Vooropgesteld geldt dat in kort geding terughoudend wordt omgegaan met toewijzing van een geldvordering. Naast de eisen dat het zeer waarschijnlijk moet zijn dat de bodemrechter de geldvordering zal toewijzen en dat sprake moet zijn van een spoedeisend belang, speelt ook het risico van restitutie een rol.
Niet gebleken is dat de bodemprocedure niet kan worden afgewacht
3.19.
In dit geval ontbreekt het [gedaagde] aan spoedeisend belang, althans heeft [gedaagde] onvoldoende aannemelijk gemaakt dat een bodemprocedure niet kan worden afgewacht. Tijdens de zitting heeft [gedaagde] namelijk aangegeven een gezonde onderneming te zijn en dat het onbetaald blijven van de facturen niet zal leiden tot het omvallen van de onderneming. Daarbij komt dat – zoals hiervoor is overwogen – in deze procedure niet duidelijk is geworden hoe de overeenkomst tussen partijen uitgelegd moet worden, wat de prijsafspraken waren, hoe moet worden omgegaan met onder andere het gefactureerde meerwerk en wat precies het bedrag is dat [eiser] al aan [gedaagde] heeft betaald. Tegen deze achtergrond ligt het niet voor de hand vooruitlopend op een bodemprocedure een voorschot op de gestelde geldvordering toe te wijzen. De vordering in reconventie wordt dan ook afgewezen.

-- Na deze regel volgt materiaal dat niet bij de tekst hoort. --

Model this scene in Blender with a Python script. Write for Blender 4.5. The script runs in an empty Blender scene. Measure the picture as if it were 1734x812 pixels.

[gedaagde] moet de proceskosten van [eiser] betalen
3.20.
Omdat [gedaagde] in reconventie ongelijk krijgt, moet hij de proceskosten van [eiser] betalen. Vanwege de samenhang tussen de vorderingen in conventie en reconventie wordt het liquidatietarief in reconventie vastgesteld op de helft van het gebruikelijke tarief. De proceskosten aan de kant van [eiser] worden begroot op:
- salaris advocaat € 553,50 (0,5 x € 1.107 tarief gemiddelde zaak)
- nakosten
€ 178,00(plus eventueel de verhoging zoals vermeld in de beslissing)
Totaal € 731,50

4.De beslissing

De voorzieningenrechter:
in conventie
4.1.
wijst de vorderingen af,
4.2.
veroordeelt [eiser] in de proceskosten van € 1.999,00 te betalen binnen veertien dagen na betekening. Als [eiser] niet tijdig aan de veroordeling voldoet en het vonnis daarna wordt betekend, dan moet hij € 92,00 extra betalen, plus de kosten van betekening,
in reconventie
4.3.
wijst de vordering af,
4.4.
veroordeelt [gedaagde] in de proceskosten van € 731,50, te betalen binnen veertien dagen na betekening. Als [gedaagde] niet tijdig aan de veroordeling voldoet en het vonnis daarna wordt betekend, dan moet hij € 92,00 extra betalen, plus de kosten van betekening,
in conventie en reconventie
4.5.
verklaart dit vonnis wat betreft de proceskostenveroordelingen uitvoerbaar bij voorraad.
Dit vonnis is gewezen door C.A.J. van Yperen als voorzieningenrechter, bijgestaan door mr. G. Delissen als griffier, en in het openbaar uitgesproken op 18 september 2025.